With a guaranteed recovery time to watch your favorite show by nighttime. Nice. Worldwide franchise, we need 300 billion. lets do it.

[–] TheRealKuni 5 points 1 month ago

We already have this, it’s called Denny’s.

[–] [email protected] 9 points 1 month ago

We use AI to create a biomass of 168 billion tons of insects and then have all the governments pay us to keep them away.

[–] [email protected] 7 points 1 month ago (1 children)

Confetti gun with a built-in shredder that's powered by only $100 bills (and electricity)

[–] [email protected] 8 points 1 month ago

Burn rate needs to come up. Lets raise money for super bowl ads for the launch.

[–] [email protected] 6 points 1 month ago (1 children)

Give a million dollars to the richest man in the world.

[–] [email protected] 4 points 1 month ago* (last edited 1 month ago) (1 children)

Wasn’t there a dumb gofundme for one of the kardashians to make her a billionaire or something?

[–] [email protected] 3 points 1 month ago

We could double the petition, one funding for each big toe. double profit.

[–] [email protected] 5 points 1 month ago

We scrape the entire internet for any instance of people referring to a "game changer", turn it into an NFT that can only be purchased with raw crude oil.

[–] paddirn 5 points 1 month ago (1 children)

Create a criminal gang to kidnap exclusively rich people, and hold them for ransom.

[–] [email protected] 2 points 1 month ago

If we kidnapped poor people we could increase the burn rate. we could also sell ransom insurance.

[–] [email protected] 5 points 1 month ago (2 children)

They have those four-legged drones that kinda resemble dogs. You subscribe to this service and they give you these BLE beacon flags. The flags have a poop emoji 💩. When your dog poops you post a flag and mark it in the app. A robot dog comes and picks up the shit, and also hoses down the surface by lifting its rear hind leg. When you buy the flags you pay upfront for the service that comes with them. No subscription just removal of feces for $1. That’s a shitty idea.

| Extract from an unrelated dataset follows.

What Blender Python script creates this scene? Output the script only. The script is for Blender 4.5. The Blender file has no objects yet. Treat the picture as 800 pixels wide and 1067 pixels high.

[–] herrvogel 4 points 1 month ago (2 children)

I have an idea to make this idea even wilder. Make the robot dog lift its front hind leg.

[–] [email protected] 2 points 1 month ago

Only if it’s walking backwards.

[–] [email protected] 2 points 1 month ago

We want robot dogs with a good moral compass.

[–] [email protected] 2 points 1 month ago

Good burn rate. Maybe we also throw some blockchain in there somehow to increase it.

[–] [email protected] 4 points 1 month ago (1 children)

I get a five dollar bill every time I find the words 'criminally underrated' on youtube video posts of hugely popular artists. I will be rich in a week or less.

[–] herrvogel 4 points 1 month ago

Go to the videos of 1.5+ years old songs and get one dollar bill every time you find a "still listening to it in " comment.

[–] Etterra 4 points 1 month ago* (last edited 1 month ago)

These but for raccoons.

These but for raccoons.

[–] [email protected] 3 points 1 month ago (1 children)

Engrave the binary representation of a Bitcoin onto a gold bar, bury it somewhere in the desert and sell 1000 pieces of the treasure map for $1000 each. Sort of a Pirate/Prospector/McDonald's Monopoly scheme.

[–] [email protected] 4 points 1 month ago

Instead of selling the pieces, lets sell NFT's of the pieces, and hide the actual pieces next to Jimmy Hoffas body.

[–] [email protected] 3 points 1 month ago

Brand-sponsored suppositories.

[–] [email protected] 2 points 1 month ago

Lets raise 300 billion for an AI Blockchain analysis in Invidias new Simulated reality platform to find what realities there would be for each alternate universe and use it to make stock market predictions in each individual multiverse. Then we market this to consumers as high fashion.